Do you want to draw federal government employees to your meeting or event? In today's post GSA-scandal federal agency environment, those multiday conferences are not as attractive as they used to be for feds. In fact, according to an article in the Federal Times, the tightened budgets and shorter timelines that came in response to the lavish overspending at the infamous 2010 GSA conference mean that feds just want quick info hits and a condensed time to meet with key contractors over breakfast or lunch. It quotes Steve O’Keeffe, founder of public-private IT partnership MeriTalk (which holds lots of breakfast and lunch meetings), as saying:

“If you have sessions lasting into the late afternoon, it doesn’t matter if you have Albert Einstein speaking — there are just going to be tumbleweeds blowing through where the audience should be.”

After all, federal agencies have to abide by the 2012 Office of Management and Budget directive to keep travel spending 30 percent below 2010 levels through 2016, so don't expect this to change any time soon.

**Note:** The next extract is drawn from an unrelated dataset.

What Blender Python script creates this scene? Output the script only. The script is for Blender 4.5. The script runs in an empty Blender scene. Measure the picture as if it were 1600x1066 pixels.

But that doesn't mean there isn't still a need for longer, deeper-dive meetings. The article also quotes Mike Warlick, vice president for operations at the nonprofit AFCEA International, whose mission is to facilitate ethical interactions between the public and private sector, as saying,

“AFCEA envisions an increase in breakfast, luncheon and one-day events as a trend, but at the same time there remains a need for presentations by leaders and a platform for change or needs by government and industry.”

And at least a quick skip through the expo hall as well. Though Warlick also told the Times that while longer conferences are still in the federal agency employee list, they'll likely be coming for just a portion of the program.

Government employees are going to be a challenging demographic to attract for the foreseeable future, especially since they have to get senior managers to sign off on any spending on conferences. But those who can provide those short, local, one-meal meetings likely will be hitting their sweet spot, at least, according to this report.

Are you feeling the effects of sequestration and federal budget-cutting when it comes to conferences? I've heard anecdotally that some annual conferences have taken quite a hit, both in attendees from this demographic and in being able to use them as speakers. What have you found to be successful in attracting federal employees to your events?